For sheer silliness, though, it is hard to top the strike at Hydro One, a division of the old Ontario Hydro, which is responsible for operating and maintaining the province's electrical transmission facilities. In late May, 1,038 members of the Society of Energy Professionals, which represents engineers, accountants, IT specialists, auditors and media relations officers, walked off the job. That was a big mistake on two counts.
First, the society picked the wrong issue over which to strike. They rejected a management proposal to reduce future costs by cutting wages, benefits and pension packages for incoming employees. Hydro One's position is likely to strike the average person as perfectly reasonable, given rising energy costs and the fact that the current starting salary for an energy professional is about $50,000 a year, that one-third of them earned more than $100,000 in 2004 and that a senior engineer with 30 years of service is entitled to a fully indexed pension of $74,022 per year.

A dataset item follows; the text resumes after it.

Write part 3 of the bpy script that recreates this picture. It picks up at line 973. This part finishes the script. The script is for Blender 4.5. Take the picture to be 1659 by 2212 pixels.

Second, these folks have no public constituency whatsoever. They are mid-level managers buried within a bloated bureaucracy. This summer, Ontarians consumed record amounts of power during one of the longest and hottest heat waves on record, and the system worked just fine without the Society of Energy Professionals.
By going on strike, these workers demonstrated that they are redundant, dispensable and should be candidates for buyouts rather than a new contract.